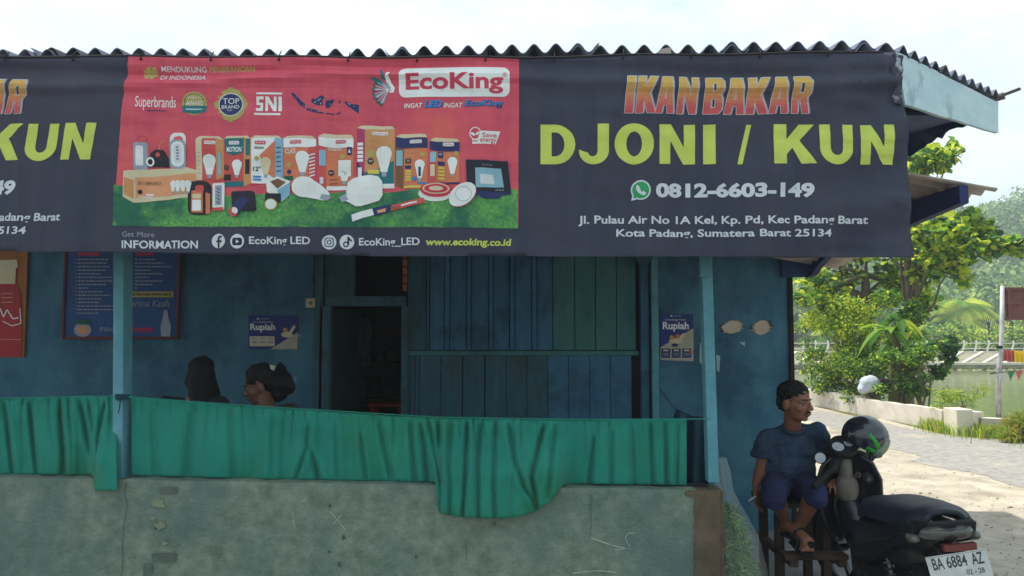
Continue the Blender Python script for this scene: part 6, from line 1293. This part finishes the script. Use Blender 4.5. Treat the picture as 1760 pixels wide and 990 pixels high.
BW = root('wooden_bench', (at(400, 700, 4.9).x, 4.9, .022), 'low wooden bench hidden behind the green curtain under the two women', 'bench')
xa, xb = at(290, 700, 4.9).x, at(560, 700, 4.9).x
bm = bmesh.new(); box(bm, xa, xb, 4.72, 5.08, .405, .44); build('seat', bm, M['wood'], BW, bevel=.004)
for x in (xa + .05, xb - .1):
    for y in (4.76, 5.0): bm = bmesh.new(); box(bm, x, x + .05, y, y + .05, .022, .404); build('leg', bm, M['wood'], BW)

# ------------------------------------------------------------------ clear plastic sack stuffed with green leaves
cx, cy = at(1262, 900, 4.12).x + .02, 4.14
SK = root('plastic_sack', (cx, cy, .022), 'tall clear plastic sack stuffed with green leaves leaning on the wall end', 'sack')
prof = [(0, .13), (.1, .20), (.25, .20), (.4, .175), (.52, .145), (.62, .105), (.72, .07), (.80, .05), (.9, .055), (.97, .035)]
def sackp(s, t):
    z = t * .97; r = float(np.interp(z, [p[0] for p in prof], [p[1] for p in prof])); a = 2 * math.pi * s
    r *= 1 + .10 * mnoise.noise(Vector((math.cos(a) * 2.2, math.sin(a) * 2.2, z * 9))) + .05 * math.sin(a * 9 + z * 6) * (1 if z > .5 else .4)
    return Vector((cx - .075 * ss(.5, .95, z) + r * math.cos(a) * .9, cy + .03 + r * math.sin(a) * .8, .03 + z))
m = bpy.data.materials.new('clear_plastic_film'); m.use_nodes = True; nt = m.node_tree; b_ = nt.nodes['Principled BSDF']; b_.inputs['Base Color'].default_value = lin(206, 220, 214); b_.inputs['Roughness'].default_value = .25; b_.inputs['Specular IOR Level'].default_value = .6
tr_ = N(nt, 'BsdfTransparent'); mx_ = N(nt, 'MixShader', Fac=.13); nt.links.new(tr_.outputs[0], mx_.inputs[1]); nt.links.new(b_.outputs[0], mx_.inputs[2]); nt.links.new(mx_.outputs[0], nt.nodes['Material Output'].inputs[0]); M['film'] = m
mobj('plastic_film', grid(60, 46, sackp), M['film'], SK, True)
cl = [(Vector((cx, cy + .03, .13)), .12), (Vector((cx, cy + .03, .28)), .145), (Vector((cx, cy + .03, .4)), .13), (Vector((cx - .01, cy + .03, .52)), .105), (Vector((cx - .02, cy + .03, .62)), .09), (Vector((cx - .035, cy + .03, .71)), .06)]
sl = [leafmat('stuffed_leaf', lin(84, 140, 50), lin(110, 164, 62), .3), leafmat('stuffed_leaf_pale', lin(156, 196, 92), lin(176, 210, 110), .3), leafmat('stuffed_leaf_yellow', lin(180, 170, 60), lin(160, 156, 60), .3), leafmat('stuffed_leaf_dark', lin(44, 74, 44), lin(54, 84, 50), .3)]
foliage('leaves', cl, 5200, .06, 'blade', sl, (5, 3, .7, 4), SK, 91, up=0)
# ------------------------------------------------------------------ parked motor scooter
BK = root('motorcycle', (2.03, 3.77, .01), 'dark parked underbone motorcycle seen from behind with white plate and helmet on its mirror', 'motorcycle')
BK.rotation_euler = (R(-5), 0, R(84.5)); BK.rotation_mode = 'XYZ'
BM = Matrix.Translation((2.03, 3.77, .01)) @ Matrix.Rotation(R(84.5), 4, 'Z') @ Matrix.Rotation(R(-5), 4, 'X')
def bl(name, x, mats, parent=None, smooth=True, bevel=0, angle=R(35)):
    """x: bmesh or mesh in the bike's own frame"""
    if isinstance(x, bmesh.types.BMesh):
        if bevel:
            es = [e for e in x.edges if len(e.link_faces) == 2 and e.calc_face_angle(0) > .5]; bmesh.ops.bevel(x, geom=es, offset=bevel, segments=2, affect='EDGES', profile=.5)
        me = bpy.data.meshes.new(name); x.normal_update(); x.to_mesh(me); x.free()
    else: me = x
    for m_ in (mats if isinstance(mats, list) else [mats]): me.materials.append(m_)
    me.polygons.foreach_set('use_smooth', [smooth] * len(me.polygons))
    if smooth and angle: me.set_sharp_from_angle(angle=angle)
    o = bpy.data.objects.new(name, me); COL.objects.link(o); o.parent = parent or BK; return o
M['bikeblack'] = mk('dusty_black_paint', lin(16, 18, 26), lin(22, 24, 34), 4, .35, spec=.45, coat=.2)
M['bikeplastic'] = mk('matt_black_plastic', lin(20, 22, 27), lin(28, 30, 35), 8, .6, .2, 90)
M['bikegrey'] = mk('sun_faded_grey_plastic', lin(92, 86, 78), lin(112, 104, 94), 8, .55, .2, 90)
M['rubber'] = mk('tyre_rubber', lin(26, 26, 28), lin(36, 36, 38), 12, .9, .4, 60); M['chrome'] = mk('dull_chrome', lin(90, 90, 94), rough=.35, metal=1)
M['alloy'] = mk('dark_alloy', lin(70, 70, 74), lin(84, 84, 88), 8, .4, metal=.7); M['vinyl'] = mk('seat_vinyl', lin(26, 31, 44), lin(34, 40, 54), 6, .42, .3, 160)
M['redlens'] = mk('red_lens', lin(112, 60, 56), rough=.2, spec=.6); M['clear'] = mk('clear_lens', lin(84, 88, 82), rough=.2, spec=.6); M['dial'] = mk('dial_face', lin(186, 192, 196), rough=.1, spec=.7)
def wheel(xc, parent_list=None, steer=0, zc=.285):
    Rm = Matrix.Translation((xc, 0, zc)) @ Matrix.Rotation(steer, 4, 'Z')
    def tor(R0, r, rz, seg=48, s2=12):
        bm = bmesh.new(); rings = []
        for i in range(seg):
            a = 2 * math.pi * i / seg; rings.append([bm.verts.new(Rm @ Vector(((R0 + r * math.cos(b)) * math.cos(a), rz * math.sin(b), (R0 + r * math.cos(b)) * math.sin(a)))) for b in np.linspace(0, 2 * math.pi, s2, endpoint=False)])
        for i in range(seg):
            for j in range(s2): bm.faces.new((rings[i][j], rings[(i + 1) % seg][j], rings[(i + 1) % seg][(j + 1) % s2], rings[i][(j + 1) % s2]))
        return bm
    bm = bmesh.new(); tube(bm, [Rm @ Vector((0, -.05, 0)), Rm @ Vector((0, .05, 0))], .04, 20); w_ = bl('wheel', bm, M['alloy'])
    bl('tyre', tor(.243, .042, .042), M['rubber'], w_, angle=None); bl('rim', tor(.205, .014, .028, s2=8), M['alloy'], w_)
    for k in range(5):
        a = 2 * math.pi * k / 5 + .4; bm = bmesh.new()
        P = [Rm @ Vector((math.cos(a + q) * rr, y, math.sin(a + q) * rr)) for rr, q in ((.03, .35), (.2, .09), (.2, -.09), (.03, -.35)) for y in (-.012,)]; prism(bm, P, (Rm.to_3x3() @ Vector((0, .024, 0)))); bmesh.ops.recalc_face_normals(bm, faces=bm.faces[:]); bl('spoke', bm, M['alloy'], w_)
    bm = bmesh.new(); tube(bm, [Rm @ Vector((0, .05, 0)), Rm @ Vector((0, .056, 0))], .1, 28); bl('brake_disc', bm, M['chrome'], w_); return Rm
wheel(0); FR = wheel(1.24, steer=R(14))
FT = Matrix.Translation((1.02, 0, .86)) @ Matrix.Rotation(R(14), 4, 'Z') @ Matrix.Translation((-1.02, 0, -.86))
# fork, fender
for s in (-1, 1):
    bm = bmesh.new(); tube(bm, [FT @ Vector((1.26, s * .075, .26)), FT @ Vector((1.20, s * .075, .42)), FT @ Vector((1.06, s * .07, .80))], [.022, .024, .018], 12); bl('fork_leg', bm, M['alloy'])
def arcstrip(cx, cz, Rr, a0, a1, wid, th=.004, T=Matrix()):
    n = 22; V = []; 
    for i in range(n + 1):
        a = R(a0 + (a1 - a0) * i / n); wv = wid * (1 - .35 * abs(2 * i / n - 1) ** 3)
        for j in range(7): b = (j / 6 - .5) * 2; V.append(T @ Vector((cx + (Rr - .02 * b * b) * math.cos(a), b * wv, cz + (Rr - .02 * b * b) * math.sin(a))))
    me = bpy.data.meshes.new('f'); me.from_pydata(V, [], [(i * 7 + j, i * 7 + j + 1, (i + 1) * 7 + j + 1, (i + 1) * 7 + j) for i in range(n) for j in range(6)]); return me
o = bl('front_fender', arcstrip(1.24, .285, .325, 10, 165, .06, T=Matrix.Translation((1.24, 0, 0)) @ Matrix.Rotation(R(14), 4, 'Z') @ Matrix.Translation((-1.24, 0, 0))), M['bikeblack'], angle=None); o.modifiers.new('t', 'SOLIDIFY').thickness = .005
o = bl('rear_fender', arcstrip(0, .285, .335, 60, 185, .07), M['bikeplastic'], angle=None); o.modifiers.new('t', 'SOLIDIFY').thickness = .005
# leg shield: swept panel seen from the rider's side
def shield(s, t):
    y = (s - .5) * 2; z = .40 + .52 * t; x = 1.0 - .02 * t - .14 * abs(y) ** 2.2 * (1 - .3 * t) + .13 * (1 - t) * .3 ; wv = float(np.interp(t, [0, .3, .7, .9, 1], [.13, .19, .2, .16, .1])); return Vector((x, y * wv, z))
me = grid(24, 20, shield); o = bl('leg_shield', me, M['bikeblack'], angle=None); o.modifiers.new('t', 'SOLIDIFY').thickness = .02
bm = bmesh.new(); ell(bm, (1.03, 0, .62), (.07, .12, .24)); ell(bm, (1.06, 0, .80), (.08, .11, .12)); bl('front_cowl', fuse(bm, .012, 6), M['bikeblack'], angle=None)
bm = bmesh.new(); tube(bm, [(1.08, .0, .70), (1.15, 0, .70)], [.07, .06], 20); bl('headlight', bm, M['clear'])
# handlebar cowl and instruments (bars turned to the left, so the left grip swings back and down)
IB = BM.inverted()
GL1, GL0 = IB @ at(1441, 798, 4.66), IB @ at(1398, 836, 4.47); GR1, GR0 = IB @ at(1492, 786, 4.84), IB @ at(1512, 782, 4.96)
bm = bmesh.new(); ell(bm, (1.0, 0, .90), (.085, .10, .075)); caps(bm, (.97, .02, .92), .045, GL1.lerp(GL0, .25), .026); caps(bm, (.98, -.02, .92), .045, GR1, .026); ell(bm, (.955, 0, .945), (.07, .095, .045), Matrix.Rotation(R(-28), 4, 'Y')); bl('handlebar_cowl', fuse(bm, .007, 4), M['bikeplastic'], angle=None)
bm = bmesh.new(); caps(bm, (.945, 0, .865), .05, (.93, 0, .80), .042); ell(bm, (.93, 0, .72), (.045, .07, .1)); bl('column_cover', fuse(bm, .008, 4), M['bikegrey'], angle=None)
TI = Matrix.Translation((.925, 0, .968)) @ Matrix.Rotation(R(-40), 4, 'Y')
bm = bmesh.new(); tube(bm, [TI @ Vector((0, 0, 0)), TI @ Vector((0, 0, .018))], [.085, .078], 32)
pn = bl('instrument_panel', bm, M['bikeplastic']); 
for y, x, r_ in ((.034, -.012, .034), (-.036, .012, .027)):
    bm = bmesh.new(); tube(bm, [TI @ Vector((x, y, .0185)), TI @ Vector((x, y, .021))], r_, 28); d_ = bl('dial', bm, M['dial'], pn); bm = bmesh.new(); box(bm, -.001, .001, 0, r_ * .8, .0215, .0225, 0, TI @ Matrix.Translation((x, y, 0)) @ Matrix.Rotation(.6, 4, 'Z')); bl('needle', bm, M['dark'], d_)
for s in (-1, 1):
    g1, g0 = (GL1, GL0) if s > 0 else (GR1, GR0); dd = (g0 - g1).normalized(); up_ = Vector((0, 0, 1)); fo = (IB.to_3x3() @ Vector((-.15, .8, -.3))).normalized() * .045
    bm = bmesh.new(); tube(bm, [g1, g0], .011, 10); hb = bl('handlebar', bm, M['alloy'])
    bm = bmesh.new(); tube(bm, [g1.lerp(g0, .35), g0, g0 + dd * .004], [.017, .018, .013], 14); bl('grip', bm, M['rubber'], hb)
    bm = bmesh.new(); tube(bm, [g1 + fo * .6, g1.lerp(g0, .4) + fo * 1.2, g0 + fo], [.008, .007, .006], 8); bl('brake_lever', bm, M['chrome'], hb)
    bm = bmesh.new(); ell(bm, g1.lerp(g0, .22), (.03, .024, .03)); bl('switch_housing', bm, M['bikeplastic'], hb)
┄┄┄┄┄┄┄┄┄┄
WHAT IS ASKED - Quote, exactly and only, the lines from the first line of the data above through the line containing "for y in (4.76, 5.0): bm". The pictures do not belong in it.

WORKED ANSWER -
Continue the Blender Python script for this scene: part 6, from line 1293. This part finishes the script. Use Blender 4.5. Treat the picture as 1760 pixels wide and 990 pixels high.
BW = root('wooden_bench', (at(400, 700, 4.9).x, 4.9, .022), 'low wooden bench hidden behind the green curtain under the two women', 'bench')
xa, xb = at(290, 700, 4.9).x, at(560, 700, 4.9).x
bm = bmesh.new(); box(bm, xa, xb, 4.72, 5.08, .405, .44); build('seat', bm, M['wood'], BW, bevel=.004)
for x in (xa + .05, xb - .1):
    for y in (4.76, 5.0): bm = bmesh.new(); box(bm, x, x + .05, y, y + .05, .022, .404); build('leg', bm, M['wood'], BW)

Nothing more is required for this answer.